Moreover, land prices have boosted the cost of public infrastructure projects to astronomical levels. Of the total original budget of US$300 billion for the Six-Year National Development Plan (the budget has since been scaled down to US$230 billion), about one-fourth was earmarked for land and compensation for condemned buildings. Landowners are receiving a lion's share of the pie in the island's economic development. The phenomenon has especially disillusioned great numbers of the middle class, the backbone of society. The consequence is a growing sense of alienation from society and an erosion of the traditional work ethic in favor of quick money via speculation.

The government's land policy has recently come under increasing criticism, notably for its strict zoning policy for farmland. Although farmland occupies 28 percent of the island's total land area, farming accounts for only 3.4 percent of the GNP (1993 figures). Forests, many of them on rugged mountain terrain, account for 52 percent of the island's land area. This leaves only 20 percent for other uses. The serious imbalance between supply and demand in the real estate market has provided fertile ground for speculators, whose actions have been facilitated by the excessive money supply, especially when the stock market soars.

In recent years, the government has tried to resolve the growing real estate problem. One major strategy is to increase the supply of land in the realty market. According to the Economic Revitalization Program, announced last year, the government plans to release large tracts of farmland and government-owned land for conversion into industrial use by the private sector.

Moreover, a land reform panel under the Executive Yuan has made several proposals, including restricting private land holdings and levying land value increment taxes based on the actual transaction price. Currently, the assessed value of property and its market value are substantially different. The proposed levying of a land value increment tax based on actual transaction prices ran into immediate opposition inside and outside the Legislature.

Proponents contended that such a tax method could channel a large portion of the windfall profits from land transactions into the public treasury, thereby dampening the interest of speculators and stabilizing land prices. But opponents argued that the method was not feasible because of the difficulty in determining the actual prices for the hundreds of thousands of land transactions annually, as well as the possible consequence of widespread fraud by taxpayers and resulting corruption of tax officials. The proposal was finally nixed in 1992, leading to the resignation of former Finance Minister Wang Chien-shien (王建煊), the leading proponent of the proposal.

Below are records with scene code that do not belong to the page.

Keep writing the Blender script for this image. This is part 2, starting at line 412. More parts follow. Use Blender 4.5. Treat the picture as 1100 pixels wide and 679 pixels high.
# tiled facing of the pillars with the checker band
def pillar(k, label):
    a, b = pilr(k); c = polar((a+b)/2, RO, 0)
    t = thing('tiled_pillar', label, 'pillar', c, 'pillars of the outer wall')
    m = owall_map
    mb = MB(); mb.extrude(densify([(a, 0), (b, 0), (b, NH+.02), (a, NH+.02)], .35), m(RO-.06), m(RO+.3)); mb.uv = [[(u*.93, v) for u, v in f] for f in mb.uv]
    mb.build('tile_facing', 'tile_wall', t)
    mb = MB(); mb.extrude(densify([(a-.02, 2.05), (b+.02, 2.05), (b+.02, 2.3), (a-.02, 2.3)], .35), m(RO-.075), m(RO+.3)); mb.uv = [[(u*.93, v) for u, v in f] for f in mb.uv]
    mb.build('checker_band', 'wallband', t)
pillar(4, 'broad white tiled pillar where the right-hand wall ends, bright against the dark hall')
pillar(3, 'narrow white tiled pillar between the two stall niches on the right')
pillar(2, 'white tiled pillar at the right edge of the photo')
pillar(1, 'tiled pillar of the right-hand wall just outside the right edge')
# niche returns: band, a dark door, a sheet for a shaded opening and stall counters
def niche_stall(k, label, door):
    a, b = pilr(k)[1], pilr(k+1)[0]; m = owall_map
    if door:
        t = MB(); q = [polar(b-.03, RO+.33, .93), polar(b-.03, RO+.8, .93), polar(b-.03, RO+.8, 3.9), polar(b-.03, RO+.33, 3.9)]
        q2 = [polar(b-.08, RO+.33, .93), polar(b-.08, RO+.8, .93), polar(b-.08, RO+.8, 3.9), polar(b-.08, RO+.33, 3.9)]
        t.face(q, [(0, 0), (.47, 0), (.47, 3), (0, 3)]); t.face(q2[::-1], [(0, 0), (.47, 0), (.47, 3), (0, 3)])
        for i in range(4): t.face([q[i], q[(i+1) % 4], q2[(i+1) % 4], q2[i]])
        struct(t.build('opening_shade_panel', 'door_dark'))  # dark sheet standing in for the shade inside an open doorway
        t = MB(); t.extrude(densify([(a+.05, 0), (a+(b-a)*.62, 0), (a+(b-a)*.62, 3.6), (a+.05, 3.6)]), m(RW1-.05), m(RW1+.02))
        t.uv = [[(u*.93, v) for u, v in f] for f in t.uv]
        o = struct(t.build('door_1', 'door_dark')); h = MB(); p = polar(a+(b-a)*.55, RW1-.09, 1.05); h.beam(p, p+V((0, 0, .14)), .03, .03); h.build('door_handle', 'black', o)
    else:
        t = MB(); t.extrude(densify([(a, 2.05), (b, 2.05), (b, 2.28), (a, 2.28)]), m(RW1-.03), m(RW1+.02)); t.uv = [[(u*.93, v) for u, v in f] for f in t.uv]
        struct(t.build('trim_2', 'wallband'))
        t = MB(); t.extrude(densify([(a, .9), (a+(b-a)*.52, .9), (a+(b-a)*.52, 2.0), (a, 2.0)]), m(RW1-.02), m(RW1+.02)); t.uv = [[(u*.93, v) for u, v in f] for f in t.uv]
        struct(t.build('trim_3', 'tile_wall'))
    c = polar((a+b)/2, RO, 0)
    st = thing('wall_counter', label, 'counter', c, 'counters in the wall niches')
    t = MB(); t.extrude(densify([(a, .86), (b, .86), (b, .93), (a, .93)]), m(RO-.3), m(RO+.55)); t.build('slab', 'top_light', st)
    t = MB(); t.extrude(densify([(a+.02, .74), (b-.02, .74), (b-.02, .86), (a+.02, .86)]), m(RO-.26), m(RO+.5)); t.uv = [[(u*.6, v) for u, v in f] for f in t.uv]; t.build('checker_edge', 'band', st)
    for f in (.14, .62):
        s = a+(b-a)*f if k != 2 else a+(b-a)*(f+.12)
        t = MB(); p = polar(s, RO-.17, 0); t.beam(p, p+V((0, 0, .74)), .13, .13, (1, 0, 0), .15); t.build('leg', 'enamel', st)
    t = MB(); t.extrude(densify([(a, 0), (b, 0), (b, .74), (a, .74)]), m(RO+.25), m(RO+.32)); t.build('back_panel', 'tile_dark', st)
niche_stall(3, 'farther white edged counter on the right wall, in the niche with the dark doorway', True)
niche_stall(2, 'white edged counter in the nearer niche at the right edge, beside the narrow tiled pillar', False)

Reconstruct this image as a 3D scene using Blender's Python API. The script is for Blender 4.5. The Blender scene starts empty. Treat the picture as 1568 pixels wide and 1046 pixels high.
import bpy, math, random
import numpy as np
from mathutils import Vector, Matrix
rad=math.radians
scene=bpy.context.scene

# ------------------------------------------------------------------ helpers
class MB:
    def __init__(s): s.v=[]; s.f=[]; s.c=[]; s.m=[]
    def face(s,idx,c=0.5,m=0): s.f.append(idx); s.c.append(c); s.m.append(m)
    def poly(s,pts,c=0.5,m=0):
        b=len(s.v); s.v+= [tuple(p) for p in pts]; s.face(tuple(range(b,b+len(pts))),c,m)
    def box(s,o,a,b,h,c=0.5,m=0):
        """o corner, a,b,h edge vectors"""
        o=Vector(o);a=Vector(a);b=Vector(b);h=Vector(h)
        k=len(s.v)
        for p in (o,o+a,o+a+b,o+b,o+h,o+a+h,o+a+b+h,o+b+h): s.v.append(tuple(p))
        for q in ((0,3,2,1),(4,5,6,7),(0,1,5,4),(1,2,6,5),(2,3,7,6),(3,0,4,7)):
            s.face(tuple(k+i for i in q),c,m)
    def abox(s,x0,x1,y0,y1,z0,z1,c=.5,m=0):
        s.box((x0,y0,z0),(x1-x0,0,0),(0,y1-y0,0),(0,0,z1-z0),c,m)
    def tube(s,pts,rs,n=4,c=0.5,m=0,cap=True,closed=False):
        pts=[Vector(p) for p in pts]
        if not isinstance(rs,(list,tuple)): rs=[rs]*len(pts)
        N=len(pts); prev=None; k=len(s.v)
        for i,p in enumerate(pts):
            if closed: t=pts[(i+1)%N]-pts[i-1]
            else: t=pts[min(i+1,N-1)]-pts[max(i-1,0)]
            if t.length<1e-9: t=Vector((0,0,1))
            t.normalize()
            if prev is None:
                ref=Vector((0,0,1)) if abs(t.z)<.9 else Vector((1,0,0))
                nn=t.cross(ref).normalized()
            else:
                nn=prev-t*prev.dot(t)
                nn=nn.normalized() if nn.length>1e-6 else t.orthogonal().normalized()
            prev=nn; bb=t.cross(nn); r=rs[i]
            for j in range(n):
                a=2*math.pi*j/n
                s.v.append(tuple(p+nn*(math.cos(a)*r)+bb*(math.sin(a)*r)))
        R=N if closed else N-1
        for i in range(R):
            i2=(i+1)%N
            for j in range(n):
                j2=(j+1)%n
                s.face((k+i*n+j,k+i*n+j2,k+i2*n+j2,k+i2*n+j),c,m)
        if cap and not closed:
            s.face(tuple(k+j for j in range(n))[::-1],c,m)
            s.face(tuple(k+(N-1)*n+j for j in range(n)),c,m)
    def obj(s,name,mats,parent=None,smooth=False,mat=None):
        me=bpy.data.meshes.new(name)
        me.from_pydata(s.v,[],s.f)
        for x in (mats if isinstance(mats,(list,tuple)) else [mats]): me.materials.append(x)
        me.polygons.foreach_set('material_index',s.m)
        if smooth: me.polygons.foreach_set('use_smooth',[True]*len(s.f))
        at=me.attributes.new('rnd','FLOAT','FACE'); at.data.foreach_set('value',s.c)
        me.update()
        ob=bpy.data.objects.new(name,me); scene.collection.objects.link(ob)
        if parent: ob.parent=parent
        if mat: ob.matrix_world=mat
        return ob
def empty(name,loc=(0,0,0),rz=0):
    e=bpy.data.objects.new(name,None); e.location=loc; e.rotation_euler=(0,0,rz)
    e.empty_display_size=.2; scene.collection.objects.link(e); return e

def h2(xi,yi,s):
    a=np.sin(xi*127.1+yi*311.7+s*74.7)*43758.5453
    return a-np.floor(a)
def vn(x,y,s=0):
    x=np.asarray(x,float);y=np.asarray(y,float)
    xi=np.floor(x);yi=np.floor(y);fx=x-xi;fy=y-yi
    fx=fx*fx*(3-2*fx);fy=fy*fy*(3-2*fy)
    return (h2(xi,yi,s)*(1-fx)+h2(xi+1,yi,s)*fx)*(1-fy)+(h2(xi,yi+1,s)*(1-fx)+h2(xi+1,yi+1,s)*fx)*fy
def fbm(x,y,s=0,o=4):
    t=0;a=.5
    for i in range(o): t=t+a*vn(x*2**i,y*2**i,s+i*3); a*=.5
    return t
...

In addition to land-related policies, the government is endeavoring to reduce the wealth gap by other measures. One policy is the establishment of a complete social welfare system to help the underprivileged. Also on tap are a national health insurance program, scheduled to be launched by the end of 1994, an unemployment insurance system, and a national pension system. The government is also promoting the development of capital-and technology-intensive industries in the hope that the higher salaries offered by these industries will become the mainstay of the local job market. There is also talk of intensifying the crackdown on tax evasion.

But these efforts have run into strong opposition from those benefiting from the current system. Moreover, in recent years, legislators have created even more tax havens for the rich, such as increased tax exemptions for inheritance and gift taxes. Given these trends, middle class demands for closing of the wealth gap are certain to remain high on the public agenda. - Philip Liu (劉柏登) is editor-in-chief of Business Taiwan, a weekly newspaper published by the United Daily News Group.